When to iterate on messaging vs. iterate on the list
- If connection requests get ignored across the board, the list might be stale or your note doesn’t resonate. Try swapping the first sentence to reference a different signal (like a new hire instead of funding). Or tighten the segmentation.
- If connects happen but no replies, the follow-up messages are the problem. Test offering a different insight (industry data vs. a framework) or shorten the messages. HR tech founders often prefer brevity.
- If replies are positive but no meetings booked, your soft close is too soft. Add a direct ask: “Would a 15-minute call next week help?”

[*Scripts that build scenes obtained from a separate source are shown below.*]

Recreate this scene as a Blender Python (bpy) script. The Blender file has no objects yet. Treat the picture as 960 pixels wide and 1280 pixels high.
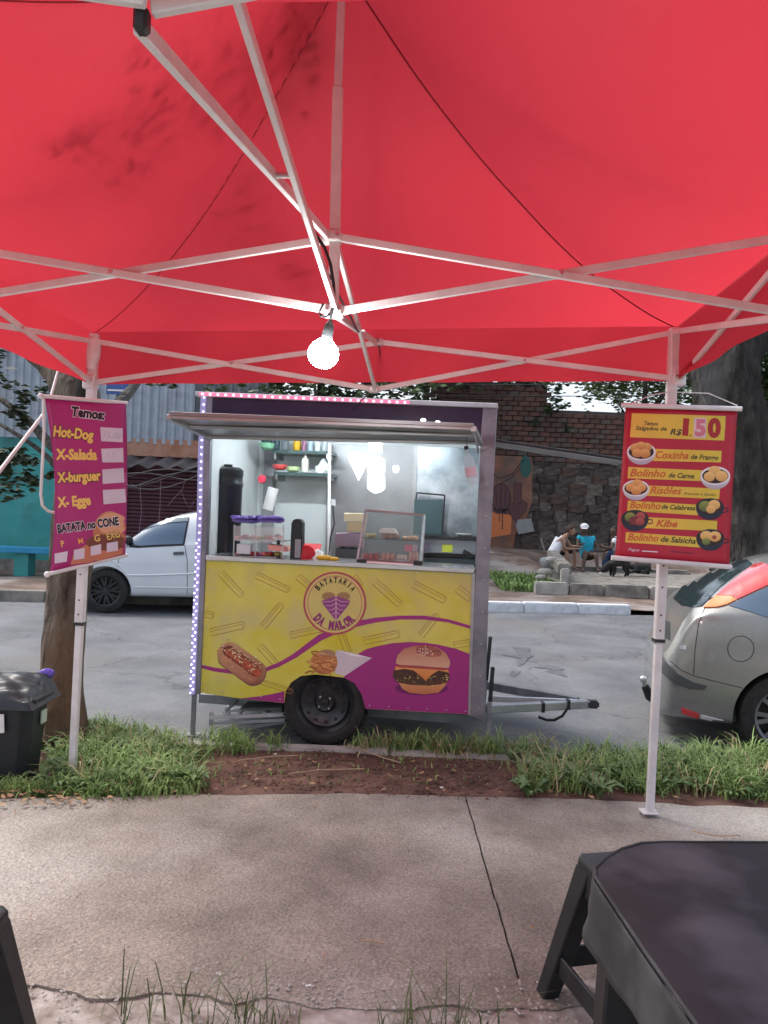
import bpy, bmesh, math, random
from mathutils import Vector, Matrix, noise
from mathutils.bvhtree import BVHTree
from mathutils.geometry import tessellate_polygon
random.seed(7)
PI = math.pi
SC = bpy.context.scene
COL = SC.collection
R = math.radians
# ------------------------------------------------------------ camera
F = 960.0; CXP = 480.0; CYP = 640.0; EYE = 1.5; ROLL = R(2.3)
cam_d = bpy.data.cameras.new('camera'); cam = bpy.data.objects.new('camera', cam_d); COL.objects.link(cam)
cam_d.sensor_width = 36; cam_d.lens = 27.0; cam_d.clip_start = .05; cam_d.clip_end = 2000
cam.matrix_world = Matrix.Translation((0, 0, EYE)) @ Matrix.Rotation(-ROLL, 4, 'Y') @ Matrix.Rotation(PI/2, 4, 'X')
SC.camera = cam
SC.render.resolution_x = 768; SC.render.resolution_y = 1024
# ------------------------------------------------------------ world, sun
SUN_EL = R(58); SUN_AZ = R(-60)
W = bpy.data.worlds.new("World"); SC.world = W; W.use_nodes = True
wn = W.node_tree.nodes; wl = W.node_tree.links
bg = wn['Background']; sky = wn.new('ShaderNodeTexSky'); sky.sky_type = 'NISHITA'; sky.sun_disc = False
sky.sun_elevation = SUN_EL; sky.sun_rotation = SUN_AZ; sky.air_density = 1.0; sky.dust_density = 4.0; sky.ozone_density = 1.0
hs = wn.new('ShaderNodeHueSaturation'); hs.inputs['Saturation'].default_value = .55
wl.new(sky.outputs[0], hs.inputs['Color']); wl.new(hs.outputs[0], bg.inputs[0]); bg.inputs[1].default_value = .15
sd = bpy.data.lights.new('sun', 'SUN'); sd.energy = .95; sd.angle = R(14); sd.color = (1, .96, .9)
so = bpy.data.objects.new('sun', sd); COL.objects.link(so)
sv = Vector((math.sin(SUN_AZ)*math.cos(SUN_EL), math.cos(SUN_AZ)*math.cos(SUN_EL), math.sin(SUN_EL)))
so.rotation_euler = sv.to_track_quat('Z', 'Y').to_euler()
SC.view_settings.view_transform = 'Standard'; SC.view_settings.look = 'None'
SC.view_settings.exposure = 1.06; SC.view_settings.gamma = 1
SC.cycles.max_bounces = 8; SC.cycles.transparent_max_bounces = 12
SC.cycles.sample_clamp_indirect = 6
# ------------------------------------------------------------ pixel maths (photo 960x1280)
cr, sr = math.cos(ROLL), math.sin(ROLL)
CAM = Vector((0, 0, EYE))
def ray(px, py):
    u = (px-CXP)/F; v = (CYP-py)/F
    return Vector((u*cr - v*sr, 1.0, u*sr + v*cr))
def P(px, py, d): return CAM + ray(px, py)*d
def G(px, py, z=0.0):
    r = ray(px, py); return CAM + r*((z-EYE)/r.z)
def onplane(px, py, o, n):
    r = ray(px, py); return CAM + r*((o-CAM).dot(n)/r.dot(n))
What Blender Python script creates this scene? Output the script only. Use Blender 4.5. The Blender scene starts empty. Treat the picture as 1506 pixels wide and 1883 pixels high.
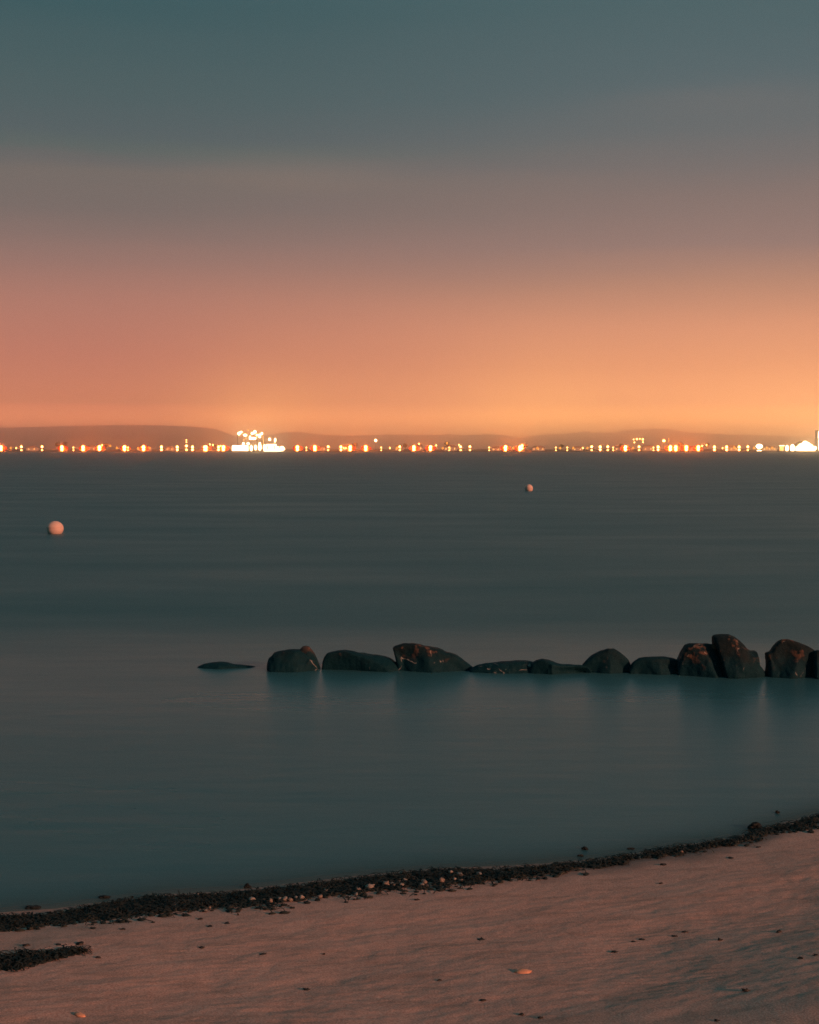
import bpy, bmesh, math, random
import numpy as np
from mathutils import Vector, noise as mn

random.seed(7)
rng = np.random.default_rng(11)
sc = bpy.context.scene
C = sc.collection

# ------------------------------------------------------------------ camera
H = 5.0                    # eye height above the water
F = 2500.0                 # focal length in pixels of the 1506 x 1883 photograph
HORIZON = 825.0
PITCH = math.atan((941.5 - HORIZON) / F)
cam_d = bpy.data.cameras.new("camera")
cam = bpy.data.objects.new("camera", cam_d); C.objects.link(cam)
cam.location = (0, 0, H); cam.rotation_euler = (math.pi / 2 - PITCH, 0, 0)
cam_d.sensor_fit = 'VERTICAL'; cam_d.sensor_height = 36; cam_d.sensor_width = 36
cam_d.lens = F * 36 / 1883
cam_d.clip_start = 0.1; cam_d.clip_end = 60000
sc.camera = cam
sc.view_settings.view_transform = 'Standard'; sc.view_settings.look = 'None'
sc.view_settings.exposure = 0; sc.view_settings.gamma = 1
sc.render.dither_intensity = 2.0; sc.cycles.use_denoising = True; sc.cycles.caustics_reflective = False; sc.cycles.caustics_refractive = False
sc.cycles.max_bounces = 10; sc.cycles.volume_bounces = 8
sc.cycles.transparent_max_bounces = 8
sc.cycles.sample_clamp_indirect = 2.5

def srgb(r, g, b, a=1.0):
    f = lambda c: c / 12.92 if c <= 0.04045 else ((c + 0.055) / 1.055) ** 2.4
    return (f(r / 255), f(g / 255), f(b / 255), a)

# ------------------------------------------------------------------ sky
# (tangent of the elevation, linear colour)
#RAMPS
SKY_LEFT = [(0.0000, (2.4688, 0.7096, 0.2654)), (0.0189, (2.4688, 0.7096, 0.2654)), (0.0328, (0.7012, 0.2410, 0.1314)), (0.0674, (0.5590, 0.2036, 0.1400)), (0.1057, (0.4526, 0.2017, 0.1529)), (0.1439, (0.2690, 0.1718, 0.1509)), (0.1724, (0.1868, 0.1507, 0.1388)), (0.1933, (0.1787, 0.1508, 0.1357)), (0.2024, (0.1166, 0.1288, 0.1303)), (0.2115, (0.1027, 0.1310, 0.1263)), (0.2237, (0.0913, 0.1207, 0.1279)), (0.2577, (0.0744, 0.1162, 0.1220)), (0.3122, (0.0490, 0.1019, 0.1126)), (0.4500, (0.0545, 0.1329, 0.1500)), (0.7000, (0.0482, 0.1620, 0.1912)), (1.5500, (0.0423, 0.1620, 0.1946))]
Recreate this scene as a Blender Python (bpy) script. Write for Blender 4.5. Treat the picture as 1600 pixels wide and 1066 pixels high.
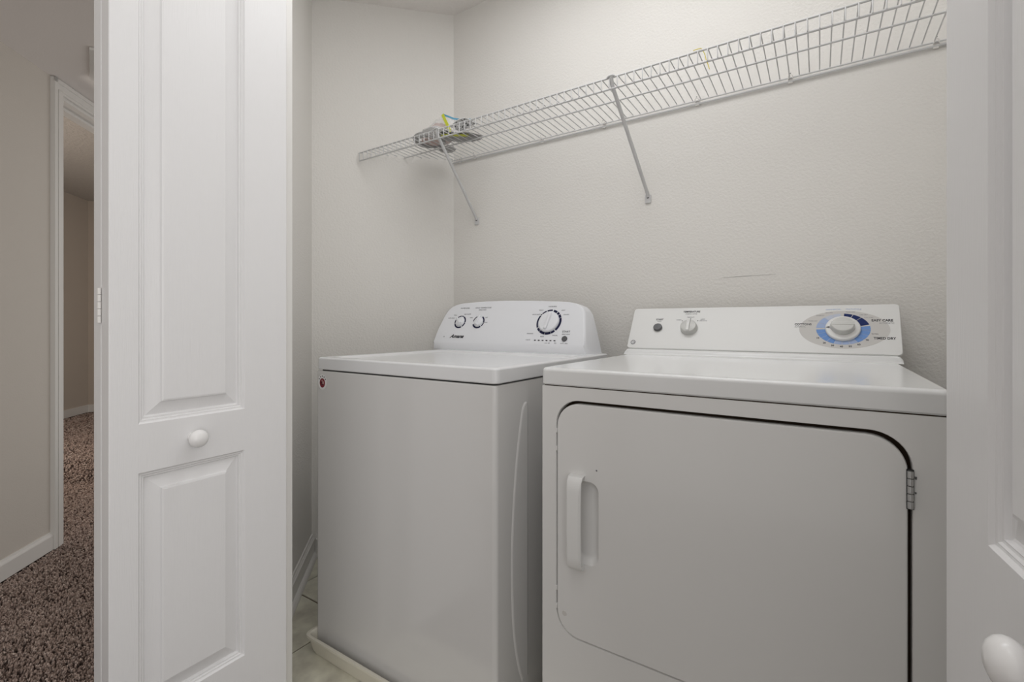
import bpy, bmesh, math, random
from mathutils import Vector, Matrix
R = math.radians
C = bpy.context.scene.collection
for o in list(bpy.data.objects): bpy.data.objects.remove(o)
random.seed(7)

# ------------------------------------------------------------ camera
YAW = 33.07
cd = bpy.data.cameras.new('camera'); cam = bpy.data.objects.new('camera', cd); C.objects.link(cam)
cam.location = (0, 0, 1.01); cam.rotation_euler = (R(90), 0, R(YAW))
cd.sensor_fit = 'HORIZONTAL'; cd.sensor_width = 36.0
cd.lens = 36.0 * 736.2 / 1600.0
cd.shift_y = -(533.0 - 507.3) / 1600.0
cd.clip_start = 0.01; cd.clip_end = 60
bpy.context.scene.camera = cam

# ------------------------------------------------------------ world, lights, exposure
sc = bpy.context.scene
sc.view_settings.view_transform = 'Standard'; sc.view_settings.look = 'None'
sc.view_settings.gamma = 1.0; sc.view_settings.use_curve_mapping = False
sc.view_settings.exposure = 0.05
w = bpy.data.worlds.new('world'); sc.world = w; w.use_nodes = True
bg = w.node_tree.nodes['Background']; bg.inputs[0].default_value = (1.0, 0.968, 0.935, 1); bg.inputs[1].default_value = 0.70

def area(name, loc, target, size, sizey, power, col=(1, 1, 1), spread=180):
    l = bpy.data.lights.new(name, 'AREA'); l.shape = 'RECTANGLE'; l.size = size; l.size_y = sizey
    l.energy = power; l.color = col; l.spread = R(spread)
    o = bpy.data.objects.new(name, l); C.objects.link(o); o.location = loc
    d = Vector(target) - Vector(loc); o.rotation_euler = d.to_track_quat('-Z', 'Y').to_euler()
    return o
area('room_lamp_light', (-0.28, 0.22, 2.36), (-0.55, 1.3, 1.2), 0.50, 0.40, 2.2, (1.0, 0.985, 0.97))
area('side_fill_light', (1.3, -0.5, 1.2), (-1.0, 0.6, 0.9), 0.80, 1.60, 12.5, (1.0, 0.985, 0.97))  # added fill from the right, brightens the left leaf and washer side
area('closet_panel_light', (-0.48, 1.12, 2.42), (-0.48, 1.12, 0), 1.10, 0.35, 5.9, (0.98, 0.99, 1.0))
def bulb(name, loc, power, rad, col):
    l = bpy.data.lights.new(name, 'POINT'); l.energy = power; l.shadow_soft_size = rad; l.color = col
    o = bpy.data.objects.new(name, l); C.objects.link(o); o.location = loc
bulb('hall_fill_light', (-1.75, -0.75, 2.0), 20.0, 0.12, (1.0, 0.94, 0.86))  # unseen fill, placed to brighten the hall and the folded door edge
bulb('far_room_fill_light', (-4.6, 0.4, 1.2), 30.0, 0.15, (1.0, 0.93, 0.86))  # added out of view to brighten the far room and its ceiling
bulb('closet_fill_light', (-0.35, 0.98, 2.18), 1.4, 0.12, (0.98, 0.99, 1.0))  # extra fill added to lift the closet ceiling

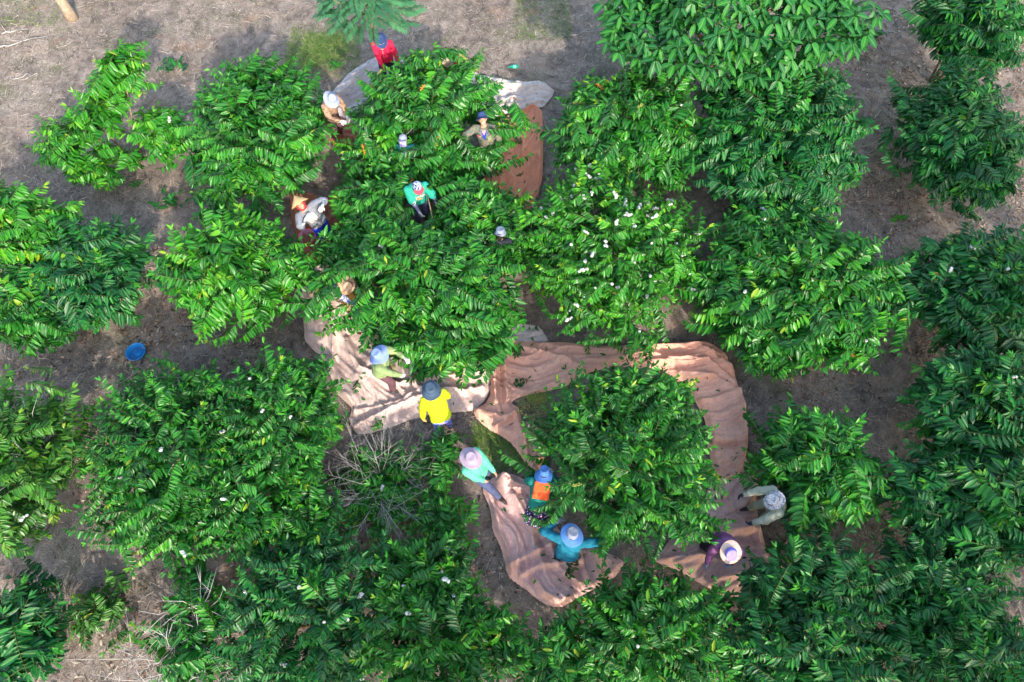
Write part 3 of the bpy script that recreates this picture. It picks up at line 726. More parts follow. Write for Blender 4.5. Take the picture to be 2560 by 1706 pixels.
def sheet(label, poly, mat, z0, seed, angle, amp=0.05, lam=0.35, folds=(), lifts=(), step=0.022, name='harvest_sheet'):
    """cloth lying on the ground: outline, base height, direction of the wrinkles, drawn folds, lifted spots"""
    pts = np.array([tuple(D(u, v, z0 + .03).xy) for u, v in poly]); n = len(pts)
    q = []
    for i in range(n):           # rounded, slightly uneven hem
        a, b = pts[i], pts[(i + 1) % n]; L = np.hypot(*(b - a)); k = max(2, int(L / 0.12))
        nr = np.array([-(b - a)[1], (b - a)[0]]) / (L + 1e-9)
        for j in range(k):
            t = j / k; w = 0.06 * noise.noise(Vector((a[0] + (b - a)[0] * t, a[1] + (b - a)[1] * t, seed)) * 2.5) * math.sin(math.pi * t)
            q.append(a + (b - a) * t + nr * w)
    q = np.array(q)
    for _ in range(1): q = 0.7 * q + 0.15 * (np.roll(q, 1, 0) + np.roll(q, -1, 0))
    x0, y0 = q.min(0) - step; x1, y1 = q.max(0) + step
    xs = np.arange(x0, x1, step); ys = np.arange(y0, y1, step); nx, ny = len(xs), len(ys)
    X, Y = np.meshgrid(xs, ys); px, py = X.ravel(), Y.ravel()
    inside = np.zeros(len(px), bool); bd = np.full(len(px), 9.0); bx = px.copy(); by = py.copy()
    for i in range(len(q)):
        ax, ay = q[i]; cx, cy = q[(i + 1) % len(q)]
        cond = ((ay > py) != (cy > py)) & (px < (cx - ax) * (py - ay) / (cy - ay + 1e-12) + ax); inside ^= cond
        d, sx, sy, _ = seg_dist(px, py, ax, ay, cx, cy); m_ = d < bd; bd[m_] = d[m_]; bx[m_] = sx[m_]; by[m_] = sy[m_]
    use = inside | (bd < step * 0.75)
    snap = use & ((~inside) | (bd < step * 0.4)); gx = np.where(snap, bx, px); gy = np.where(snap, by, py)
    ca, sa = math.cos(math.radians(angle)), math.sin(math.radians(angle))
    h = np.zeros(len(px)); ids = np.nonzero(use)[0]
    for i in ids:
        x, y = gx[i], gy[i]
        wx = x + 0.25 * noise.noise(Vector((x * 1.3, y * 1.3, seed + 9))); wy = y + 0.25 * noise.noise(Vector((x * 1.3, y * 1.3, seed + 19)))
        al, ac = wx * ca + wy * sa, -wx * sa + wy * ca
        n1 = noise.noise(Vector((al * 0.45 / lam * .5, ac / lam, seed))); n2 = noise.noise(Vector((al * .55 / lam * .5, ac * 2.5 / lam, seed + 5)))
        n3 = noise.noise(Vector((x * 7, y * 7, seed + 2)))
        mask = 0.45 + 0.55 * max(0, noise.noise(Vector((x * .7, y * .7, seed + 31))) + .5)
        h[i] = 1.7 * (amp * max(0, 1 - abs(n1) * 2.4) ** 1.25 + 0.6 * amp * max(0, 1 - abs(n2) * 3.0)) * mask + 0.005 * n3 + .034 * max(0, 1 - 3.2 * abs(noise.noise(Vector((al * .9, ac * 6.5, seed + 44))))) ** 1.1
    for (fp, fh, fw) in folds:
        f = [np.array(tuple(D(u, v, z0).xy)) for u, v in fp]; best = np.full(len(px), 9.0)
        for a, b in zip(f[:-1], f[1:]):
            d, _, _, _ = seg_dist(gx, gy, a[0], a[1], b[0], b[1]); best = np.minimum(best, d)
        h += 1.45 * fh * np.exp(-(best / (.8 * fw)) ** 1.2) - 0.25 * fh * np.exp(-((best - 2.2 * fw) / fw) ** 2)
    for (u, v, lh, lr) in lifts:
        c = D(u, v, lh); h += lh * np.exp(-(np.hypot(gx - c.x, gy - c.y) / lr) ** 2)
    gzv = np.array([gz(a, b) for a, b in zip(gx, gy)])
    ed = np.clip(bd / 0.10, 0, 1); ed[~inside] = 0; ed = ed * ed * (3 - 2 * ed); hz_ = np.maximum(h, -0.015)
    z = gzv + 0.035 + (z0 - 0.035) * (.4 + .6 * ed) + hz_ * (.35 + .65 * ed)
    remap = -np.ones(len(px), int); remap[ids] = np.arange(len(ids))
    i = np.arange((nx - 1) * (ny - 1)); r_, c_ = i // (nx - 1), i % (nx - 1)
    F = np.stack([r_ * nx + c_, r_ * nx + c_ + 1, (r_ + 1) * nx + c_ + 1, (r_ + 1) * nx + c_], 1)
    F = remap[F[np.all(use[F], 1)]]
    V = np.stack([gx, gy, z], 1)[ids]; org = Vector((V[:, 0].mean(), V[:, 1].mean(), 0)); V = V - np.array(org)
    o = link(name, mesh_np(name, V, F, [mat]), None, loc=org)
    SHEETS.append((o, org, BVHTree.FromPolygons([tuple(p) for p in (V + np.array(org))], [tuple(int(k) for k in f) for f in F])))
    return tag(o, label, 'sheet', 'cloth sheets spread under the trees')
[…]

One platform, from list to meeting
The biggest mistake I see is this: a sales rep builds a killer list in one tool, exports a CSV, uploads to a separate sequencer, loses enrichment data in the process, and can’t track results end-to-end. Origami eliminates that. You prompt, qualify, enrich, write messages, send, monitor replies, and adjust — all in one place. For an audience as prickly as HR tech founders who ignore LinkedIn, that continuity makes the difference between a reply and being left on read.
Now take the list you built (or build a new one with the prompt above), refine it with the segmentation I described, paste the sequence, and launch. The founders are out there, many of them refreshing their inbox waiting for something that doesn’t feel like an automated blast. This is it.